*Exercise aim*
Reproduce the material exactly, omitting nothing.

*Material*
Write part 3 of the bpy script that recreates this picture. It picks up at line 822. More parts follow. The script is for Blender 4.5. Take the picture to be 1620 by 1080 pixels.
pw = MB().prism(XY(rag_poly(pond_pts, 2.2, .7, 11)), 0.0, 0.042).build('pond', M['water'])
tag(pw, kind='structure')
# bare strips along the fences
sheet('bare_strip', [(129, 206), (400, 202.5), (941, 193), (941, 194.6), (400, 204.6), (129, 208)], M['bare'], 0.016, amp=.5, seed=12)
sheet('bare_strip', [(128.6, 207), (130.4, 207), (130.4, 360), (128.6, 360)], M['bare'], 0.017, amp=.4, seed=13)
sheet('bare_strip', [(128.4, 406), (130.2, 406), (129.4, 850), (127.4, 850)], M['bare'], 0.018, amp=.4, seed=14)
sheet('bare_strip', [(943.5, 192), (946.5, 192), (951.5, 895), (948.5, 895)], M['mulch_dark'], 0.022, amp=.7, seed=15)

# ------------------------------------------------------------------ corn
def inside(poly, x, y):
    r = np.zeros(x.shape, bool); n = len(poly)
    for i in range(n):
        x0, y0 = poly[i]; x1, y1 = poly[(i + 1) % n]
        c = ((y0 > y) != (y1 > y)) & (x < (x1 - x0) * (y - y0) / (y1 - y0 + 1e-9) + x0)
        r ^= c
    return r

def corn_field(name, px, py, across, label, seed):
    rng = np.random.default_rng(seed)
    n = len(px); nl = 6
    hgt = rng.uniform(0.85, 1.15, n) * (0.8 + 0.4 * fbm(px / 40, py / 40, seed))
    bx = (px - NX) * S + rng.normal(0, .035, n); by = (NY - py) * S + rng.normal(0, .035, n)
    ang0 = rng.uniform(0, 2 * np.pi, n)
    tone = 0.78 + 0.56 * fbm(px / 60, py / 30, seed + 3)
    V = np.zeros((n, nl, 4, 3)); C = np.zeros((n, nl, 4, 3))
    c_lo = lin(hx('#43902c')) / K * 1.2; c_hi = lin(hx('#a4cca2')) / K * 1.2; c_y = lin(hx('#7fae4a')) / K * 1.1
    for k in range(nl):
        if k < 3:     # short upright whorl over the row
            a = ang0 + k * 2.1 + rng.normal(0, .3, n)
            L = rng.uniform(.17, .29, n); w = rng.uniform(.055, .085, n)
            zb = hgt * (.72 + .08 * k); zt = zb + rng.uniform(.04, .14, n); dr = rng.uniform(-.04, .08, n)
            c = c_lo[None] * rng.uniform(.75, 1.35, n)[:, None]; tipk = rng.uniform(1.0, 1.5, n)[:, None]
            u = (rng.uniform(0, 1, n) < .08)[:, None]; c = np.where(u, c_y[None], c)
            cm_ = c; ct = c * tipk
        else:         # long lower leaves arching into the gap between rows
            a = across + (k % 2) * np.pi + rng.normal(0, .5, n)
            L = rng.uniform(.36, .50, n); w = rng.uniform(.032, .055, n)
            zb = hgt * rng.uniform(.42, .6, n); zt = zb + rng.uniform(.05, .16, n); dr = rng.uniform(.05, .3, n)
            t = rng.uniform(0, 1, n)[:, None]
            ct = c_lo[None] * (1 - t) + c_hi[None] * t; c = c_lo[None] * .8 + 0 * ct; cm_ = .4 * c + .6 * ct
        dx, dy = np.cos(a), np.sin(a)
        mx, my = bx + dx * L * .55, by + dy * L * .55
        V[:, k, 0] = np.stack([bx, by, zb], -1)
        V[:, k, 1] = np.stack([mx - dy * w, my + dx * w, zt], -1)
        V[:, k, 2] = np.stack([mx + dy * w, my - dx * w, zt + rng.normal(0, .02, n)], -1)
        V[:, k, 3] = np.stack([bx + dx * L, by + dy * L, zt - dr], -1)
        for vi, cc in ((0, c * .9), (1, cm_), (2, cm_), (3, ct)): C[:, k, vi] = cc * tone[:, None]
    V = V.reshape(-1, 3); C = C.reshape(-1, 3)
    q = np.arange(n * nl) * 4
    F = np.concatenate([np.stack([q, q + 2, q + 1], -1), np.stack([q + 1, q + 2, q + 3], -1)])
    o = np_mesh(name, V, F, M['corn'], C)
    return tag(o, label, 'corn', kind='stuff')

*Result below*
Write part 3 of the bpy script that recreates this picture. It picks up at line 822. More parts follow. The script is for Blender 4.5. Take the picture to be 1620 by 1080 pixels.
pw = MB().prism(XY(rag_poly(pond_pts, 2.2, .7, 11)), 0.0, 0.042).build('pond', M['water'])
tag(pw, kind='structure')
# bare strips along the fences
sheet('bare_strip', [(129, 206), (400, 202.5), (941, 193), (941, 194.6), (400, 204.6), (129, 208)], M['bare'], 0.016, amp=.5, seed=12)
sheet('bare_strip', [(128.6, 207), (130.4, 207), (130.4, 360), (128.6, 360)], M['bare'], 0.017, amp=.4, seed=13)
sheet('bare_strip', [(128.4, 406), (130.2, 406), (129.4, 850), (127.4, 850)], M['bare'], 0.018, amp=.4, seed=14)
sheet('bare_strip', [(943.5, 192), (946.5, 192), (951.5, 895), (948.5, 895)], M['mulch_dark'], 0.022, amp=.7, seed=15)

# ------------------------------------------------------------------ corn
def inside(poly, x, y):
    r = np.zeros(x.shape, bool); n = len(poly)
    for i in range(n):
        x0, y0 = poly[i]; x1, y1 = poly[(i + 1) % n]
        c = ((y0 > y) != (y1 > y)) & (x < (x1 - x0) * (y - y0) / (y1 - y0 + 1e-9) + x0)
        r ^= c
    return r

def corn_field(name, px, py, across, label, seed):
    rng = np.random.default_rng(seed)
    n = len(px); nl = 6
    hgt = rng.uniform(0.85, 1.15, n) * (0.8 + 0.4 * fbm(px / 40, py / 40, seed))
    bx = (px - NX) * S + rng.normal(0, .035, n); by = (NY - py) * S + rng.normal(0, .035, n)
    ang0 = rng.uniform(0, 2 * np.pi, n)
    tone = 0.78 + 0.56 * fbm(px / 60, py / 30, seed + 3)
    V = np.zeros((n, nl, 4, 3)); C = np.zeros((n, nl, 4, 3))
    c_lo = lin(hx('#43902c')) / K * 1.2; c_hi = lin(hx('#a4cca2')) / K * 1.2; c_y = lin(hx('#7fae4a')) / K * 1.1
    for k in range(nl):
        if k < 3:     # short upright whorl over the row
            a = ang0 + k * 2.1 + rng.normal(0, .3, n)
            L = rng.uniform(.17, .29, n); w = rng.uniform(.055, .085, n)
            zb = hgt * (.72 + .08 * k); zt = zb + rng.uniform(.04, .14, n); dr = rng.uniform(-.04, .08, n)
            c = c_lo[None] * rng.uniform(.75, 1.35, n)[:, None]; tipk = rng.uniform(1.0, 1.5, n)[:, None]
            u = (rng.uniform(0, 1, n) < .08)[:, None]; c = np.where(u, c_y[None], c)
            cm_ = c; ct = c * tipk
        else:         # long lower leaves arching into the gap between rows
            a = across + (k % 2) * np.pi + rng.normal(0, .5, n)
            L = rng.uniform(.36, .50, n); w = rng.uniform(.032, .055, n)
            zb = hgt * rng.uniform(.42, .6, n); zt = zb + rng.uniform(.05, .16, n); dr = rng.uniform(.05, .3, n)
            t = rng.uniform(0, 1, n)[:, None]
            ct = c_lo[None] * (1 - t) + c_hi[None] * t; c = c_lo[None] * .8 + 0 * ct; cm_ = .4 * c + .6 * ct
        dx, dy = np.cos(a), np.sin(a)
        mx, my = bx + dx * L * .55, by + dy * L * .55
        V[:, k, 0] = np.stack([bx, by, zb], -1)
        V[:, k, 1] = np.stack([mx - dy * w, my + dx * w, zt], -1)
        V[:, k, 2] = np.stack([mx + dy * w, my - dx * w, zt + rng.normal(0, .02, n)], -1)
        V[:, k, 3] = np.stack([bx + dx * L, by + dy * L, zt - dr], -1)
        for vi, cc in ((0, c * .9), (1, cm_), (2, cm_), (3, ct)): C[:, k, vi] = cc * tone[:, None]
    V = V.reshape(-1, 3); C = C.reshape(-1, 3)
    q = np.arange(n * nl) * 4
    F = np.concatenate([np.stack([q, q + 2, q + 1], -1), np.stack([q + 1, q + 2, q + 3], -1)])
    o = np_mesh(name, V, F, M['corn'], C)
    return tag(o, label, 'corn', kind='stuff')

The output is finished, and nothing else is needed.